ICW Nilai Perpanjangan Masa Jabatan Kepala Desa akan Menyuburkan Oligarki dan Politisasi Desa
Perpanjangan masa jabatan kepala desa (kades) dari enam tahun menjadi sembilan tahun patut ditolak DPR dan pemerintah.
Penulis: Ilham Rian Pratama
Editor: Hasanudin Aco
Laporan Wartawan Tribunnews.com, Ilham Rian Pratama
TRIBUNNEWS.COM, JAKARTA - Indonesia Corruption Watch (ICW) menyebut wacana perpanjangan masa jabatan kepala desa (kades) dari enam tahun menjadi sembilan tahun patut ditolak DPR dan pemerintah.

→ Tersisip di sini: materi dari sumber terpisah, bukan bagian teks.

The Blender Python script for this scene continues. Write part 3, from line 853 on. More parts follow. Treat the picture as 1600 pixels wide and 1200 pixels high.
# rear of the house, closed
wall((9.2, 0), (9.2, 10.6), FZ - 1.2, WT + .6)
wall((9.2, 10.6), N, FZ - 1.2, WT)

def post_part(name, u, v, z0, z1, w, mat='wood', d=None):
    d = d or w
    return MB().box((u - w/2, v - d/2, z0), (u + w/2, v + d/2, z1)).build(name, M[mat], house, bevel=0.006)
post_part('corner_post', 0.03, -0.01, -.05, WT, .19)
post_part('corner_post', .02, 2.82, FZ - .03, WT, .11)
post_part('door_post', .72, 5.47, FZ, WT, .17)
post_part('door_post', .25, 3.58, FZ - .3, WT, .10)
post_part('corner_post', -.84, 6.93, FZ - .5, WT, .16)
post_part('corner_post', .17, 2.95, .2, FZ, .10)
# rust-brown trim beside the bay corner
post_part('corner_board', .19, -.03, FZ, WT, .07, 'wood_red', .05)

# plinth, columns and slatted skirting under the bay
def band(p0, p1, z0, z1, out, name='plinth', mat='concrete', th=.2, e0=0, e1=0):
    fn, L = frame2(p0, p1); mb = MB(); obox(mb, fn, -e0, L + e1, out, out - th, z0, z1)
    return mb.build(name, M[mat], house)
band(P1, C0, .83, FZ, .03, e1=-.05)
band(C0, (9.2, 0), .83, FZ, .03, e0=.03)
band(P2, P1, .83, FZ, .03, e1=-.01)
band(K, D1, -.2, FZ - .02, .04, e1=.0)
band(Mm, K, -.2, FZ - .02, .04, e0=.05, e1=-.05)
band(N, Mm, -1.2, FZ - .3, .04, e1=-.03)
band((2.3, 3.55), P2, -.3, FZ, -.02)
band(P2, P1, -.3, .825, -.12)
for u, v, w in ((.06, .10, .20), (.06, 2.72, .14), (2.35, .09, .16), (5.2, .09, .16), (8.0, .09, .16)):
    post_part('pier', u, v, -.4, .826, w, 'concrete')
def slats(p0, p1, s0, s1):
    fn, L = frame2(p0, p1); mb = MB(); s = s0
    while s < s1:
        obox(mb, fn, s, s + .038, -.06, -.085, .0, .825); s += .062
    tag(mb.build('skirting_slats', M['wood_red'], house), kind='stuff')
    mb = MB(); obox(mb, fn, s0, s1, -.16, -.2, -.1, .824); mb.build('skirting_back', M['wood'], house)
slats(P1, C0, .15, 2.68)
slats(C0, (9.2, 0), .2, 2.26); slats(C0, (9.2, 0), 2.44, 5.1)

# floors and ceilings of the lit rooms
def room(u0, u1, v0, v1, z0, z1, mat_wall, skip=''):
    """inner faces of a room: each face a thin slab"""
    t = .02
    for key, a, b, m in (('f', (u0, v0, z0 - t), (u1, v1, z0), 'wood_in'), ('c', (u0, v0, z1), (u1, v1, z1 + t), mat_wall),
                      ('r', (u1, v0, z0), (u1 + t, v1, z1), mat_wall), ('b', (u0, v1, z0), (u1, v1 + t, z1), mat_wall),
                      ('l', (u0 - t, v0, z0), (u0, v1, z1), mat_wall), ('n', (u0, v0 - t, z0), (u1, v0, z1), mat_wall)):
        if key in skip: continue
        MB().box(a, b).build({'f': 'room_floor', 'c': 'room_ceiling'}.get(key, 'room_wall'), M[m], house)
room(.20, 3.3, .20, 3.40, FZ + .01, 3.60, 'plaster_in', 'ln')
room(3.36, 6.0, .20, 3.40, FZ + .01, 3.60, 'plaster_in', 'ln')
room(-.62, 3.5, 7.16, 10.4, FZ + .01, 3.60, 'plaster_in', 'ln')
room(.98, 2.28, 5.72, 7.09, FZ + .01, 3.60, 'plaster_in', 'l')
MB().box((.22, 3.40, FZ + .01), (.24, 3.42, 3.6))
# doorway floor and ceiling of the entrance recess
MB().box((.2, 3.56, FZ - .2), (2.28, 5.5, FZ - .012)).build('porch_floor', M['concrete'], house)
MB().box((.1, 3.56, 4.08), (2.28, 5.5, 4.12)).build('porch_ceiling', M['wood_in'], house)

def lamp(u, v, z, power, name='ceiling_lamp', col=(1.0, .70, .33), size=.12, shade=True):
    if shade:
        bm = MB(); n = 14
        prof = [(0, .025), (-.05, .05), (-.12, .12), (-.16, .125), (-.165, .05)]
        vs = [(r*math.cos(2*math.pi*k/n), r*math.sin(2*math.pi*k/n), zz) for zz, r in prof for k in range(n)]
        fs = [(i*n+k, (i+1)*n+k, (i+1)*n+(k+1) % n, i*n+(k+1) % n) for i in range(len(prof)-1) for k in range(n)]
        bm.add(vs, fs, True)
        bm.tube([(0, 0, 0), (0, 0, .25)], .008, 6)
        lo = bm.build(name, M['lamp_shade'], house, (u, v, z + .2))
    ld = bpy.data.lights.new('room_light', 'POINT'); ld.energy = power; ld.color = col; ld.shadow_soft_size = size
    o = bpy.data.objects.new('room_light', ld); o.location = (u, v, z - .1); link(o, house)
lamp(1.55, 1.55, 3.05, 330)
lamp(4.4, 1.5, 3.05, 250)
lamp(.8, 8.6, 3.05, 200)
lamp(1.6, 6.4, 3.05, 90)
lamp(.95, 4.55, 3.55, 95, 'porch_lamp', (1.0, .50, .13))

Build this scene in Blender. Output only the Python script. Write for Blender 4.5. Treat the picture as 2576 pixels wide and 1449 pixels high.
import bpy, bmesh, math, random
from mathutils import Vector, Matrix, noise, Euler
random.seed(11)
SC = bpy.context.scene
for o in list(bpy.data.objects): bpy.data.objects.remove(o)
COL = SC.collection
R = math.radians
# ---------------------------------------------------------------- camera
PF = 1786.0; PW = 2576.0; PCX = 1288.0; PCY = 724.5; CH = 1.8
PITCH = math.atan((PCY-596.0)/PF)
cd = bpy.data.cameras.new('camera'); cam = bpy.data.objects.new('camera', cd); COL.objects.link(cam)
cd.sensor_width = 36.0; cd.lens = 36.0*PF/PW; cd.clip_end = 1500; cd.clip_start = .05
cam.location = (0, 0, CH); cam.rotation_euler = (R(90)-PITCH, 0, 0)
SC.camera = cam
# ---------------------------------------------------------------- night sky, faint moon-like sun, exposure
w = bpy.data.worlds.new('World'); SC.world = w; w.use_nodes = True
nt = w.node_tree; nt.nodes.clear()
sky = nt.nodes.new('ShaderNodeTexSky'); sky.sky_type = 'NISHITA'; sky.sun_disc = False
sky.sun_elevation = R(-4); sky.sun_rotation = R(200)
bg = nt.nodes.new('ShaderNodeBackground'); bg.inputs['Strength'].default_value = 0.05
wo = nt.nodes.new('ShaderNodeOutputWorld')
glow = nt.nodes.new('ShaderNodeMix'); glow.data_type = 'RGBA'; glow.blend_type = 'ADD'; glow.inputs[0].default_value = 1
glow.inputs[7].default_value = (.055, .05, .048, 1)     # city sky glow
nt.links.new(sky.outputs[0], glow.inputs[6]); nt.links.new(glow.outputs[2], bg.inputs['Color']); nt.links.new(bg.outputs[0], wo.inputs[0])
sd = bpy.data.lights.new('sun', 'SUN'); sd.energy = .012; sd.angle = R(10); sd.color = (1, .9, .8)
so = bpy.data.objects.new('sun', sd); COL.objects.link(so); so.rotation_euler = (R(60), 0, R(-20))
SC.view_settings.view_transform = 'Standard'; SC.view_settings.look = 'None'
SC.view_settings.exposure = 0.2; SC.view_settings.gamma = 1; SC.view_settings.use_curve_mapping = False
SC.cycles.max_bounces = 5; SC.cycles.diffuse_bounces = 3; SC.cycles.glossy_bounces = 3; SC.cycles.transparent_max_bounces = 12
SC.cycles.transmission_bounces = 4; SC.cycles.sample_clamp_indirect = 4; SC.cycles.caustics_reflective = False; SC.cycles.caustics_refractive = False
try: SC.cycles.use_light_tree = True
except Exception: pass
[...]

Menurut Peneliti ICW Kurnia Ramadhana, selain bernuansa politis dengan tukar guling dukungan menuju kontestasi pemilu 2024, usulan tersebut sama sekali tidak relevan dengan urgensi kebutuhan pembenahan desa.
"Sebaliknya, akomodasi atas usulan tersebut akan menyuburkan oligarki di desa dan politisasi desa," katanya lewat keterangan tertulis, Jumat (27/1/2023).
Kurnia mengungkapkan bahwa desa hari ini masih dilingkupi sejumlah masalah, mulai dari tata kelola keuangan yang masih eksklusif dari partisipasi bermakna (meaningful participation) masyarakat hingga korupsi.
Baca juga: Fahri Hamzah: Lebih Baik Tambah Dana Desa daripada Masa Jabatan Agar Anak Muda Minat Jadi Kades
Akibatnya, pembangunan dan kesejahteraan masyarakat desa belum optimal.
Oleh karena itu, menurut Kurnia, pengambil kebijakan, baik itu eksekutif maupun legislatif, seharusnya fokus urun rembuk membenahi regulasi dan sistem yang efektif meningkatkan kemajuan pembangunan desa, termasuk di dalamnya mereduksi potensi korupsi.
"Bukan menyambut usulan yang justru akan memperburuk masalah di desa," ujarnya.
Kurnia membeberkan bahwa tren penindakan korupsi yang diinventarisir ICW setiap tahun menunjukkan fenomena mengkhawatirkan terkait dengan desa.
Korupsi di level desa konsisten menempati posisi pertama sebagai sektor yang paling banyak ditindak atas kasus korupsi oleh aparat penegak hukum sejak 2015-2021.
"Sepanjang tujuh tahun tersebut, terdapat 592 kasus korupsi di desa dengan nilai kerugian negara mencapai Rp433,8 miliar," ungkapnya.
Korupsi di Desa Meningkat?
Kurnia mengatakan korupsi yang makin meningkat di desa berjalan beriringan dengan peningkatan alokasi dana yang cukup besar untuk membangun desa.
Sejak 2015-2021, dipaparkannya, Rp400,1 triliun dana desa telah digelontorkan untuk keperluan pembangunan desa, baik dalam hal pembangunan fisik maupun manusia melalui program pengembangan masyarakat dan penanganan kemiskinan ekstrim.